Confronting the Dark Side in Portland

It’s just too stark—the contrast revealed in the tragedy on the commuter train outside Portland, Oregon a week ago jumps out at you.   The images say so much: On the one hand we have Jeremy Christian a scowling, angry, self-styled nihilist, spewing his message of hate, wrapped in the American flag, a blind nationalist xenophobe, someone who is clearly unbalanced, hoping for a chance to cut someone down, shouting out death threats even in a court of law…

…and then there are those brave souls who confronted this darkness: first a student/poet, second an ex-soldier-father-of-four, and finally, Taliesin Myrdden Namkai-Meche, a young man just out of college, full of life, beloved by all his friends and family, beaming with bonhomie and good-will-toward-men, who as he lay dying in the care of a stranger managed to say, “Tell everyone on this train I love them.”
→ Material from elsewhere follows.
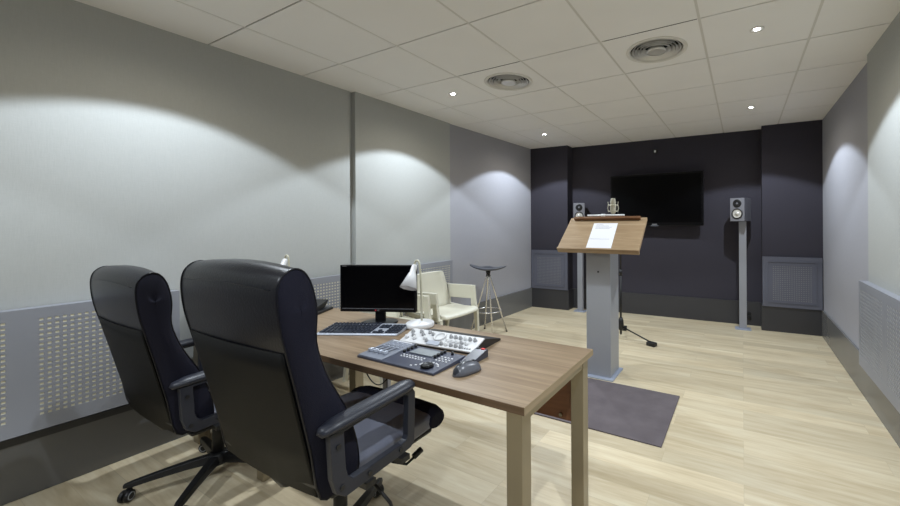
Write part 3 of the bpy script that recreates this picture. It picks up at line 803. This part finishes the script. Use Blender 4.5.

And who can forget his mother,  Asha Deliverance, who at the vigil for the victims urged us to say no to hate, to “give it up for love.” As a Muslim girl in a headscarf approached her afterwards she reached out and….well, one picture is worth a thousand words.

Forget the photo of Iwo Jima, the Moon Landing, or the Fall of Saigon–this picture beats them all.  It’s a moment of transcendence, a glimpse of our higher selves. It’s the Pieta for our century, and like Michaelangelo’s masterpiece, we feel the mother’s grief at the child lost, a good life destroyed by the Dark Side, but amidst that pain the triumph over death through love.

Nihilism versus Lovingkindness. Is there really a choice about the way forward to a better world?